Friday, April 17, 2009

Palin does not play well with others

More Legislature vs. Palin

Posted: April 17, 2009


The antagonism between legislators and Gov. Sarah Palin doesn’t end. Hours after the Legislature voted down the governor’s nominee for attorney general, House Finance Committee members tonight slammed the governor’s aides for not briefing legislators on Palin’s plan for an in-state gas pipeline.

“I’ve had a lot of friction with the governor this year on her lack of connection, frankly the appearance that she’s more concerned about her national ambitions than what’s going on in the state,” Anchorage Republican Rep. Mike Hawker, co-chair of the finance committee, told Palin budget director Karen Rehfeld.

The committee was deciding on a request by Palin for $9 million to help develop a private in-state natural gas pipeline from the North Slope down to the Kenai Peninsula. Hawker and the other co-chair said Palin staffers spoke to legislative leaders about the money -- but several other finance committee members complained this was the first they’d heard of it.

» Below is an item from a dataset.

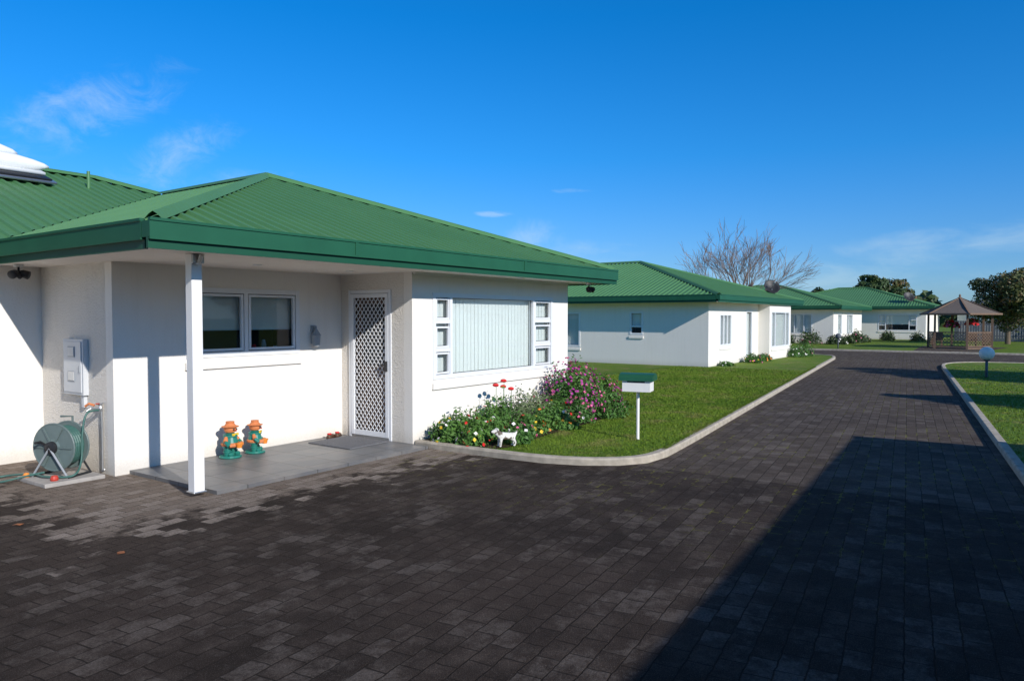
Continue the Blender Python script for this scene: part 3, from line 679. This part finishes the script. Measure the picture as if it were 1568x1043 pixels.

“Nobody from the (Palin) administration has been to my office at all…I see a number of different legislators all shaking their heads, same thing, nobody’s been in their office,” said Kodiak Republican Rep. Alan Austerman.

Haines Republican Rep. Bill Thomas said nobody has spoken to him about gas plan either. Anchorage Democratic Rep. Les Gara -- who questioned if this is a set up to benefit the Enstar "bullet line" project -- said he’s being asked to approve a $9 million plan with no one ever describing to him what it is about.

Hawker said it’s an insult if Palin staffers were only talking to legislative leadership about it and not following up with other members of the state Legislature about something that is supposed to be a high priority for the governor.

“I would offer some counsel and instruction to the (Palin) administration. If this was your highest priority, it is beyond me… 11 people have been sitting at this (finance committee) table all year, you are looking for support for an appropriation and it is just beyond me that you folks didn’t have someone, quite frankly it just never occurred to me that you wouldn’t have talked to everybody on this table,” he said.

Palin budget director Rehfeld responded she is clearly sensing the frustration at the committee.

“We have had this appropriation in our budget for in-state gas since December…it has evolved, but the discussion and the interest and the desire to move forward on in-state gas has been very clear from the administration and we have talked with the committee about the budget request. So the specific design now going through the governor’s office is different, yes, than what we had proposed but I think clearly the governor has been very consistent in her discussion of in-state gas,” Rehfeld told the finance committee.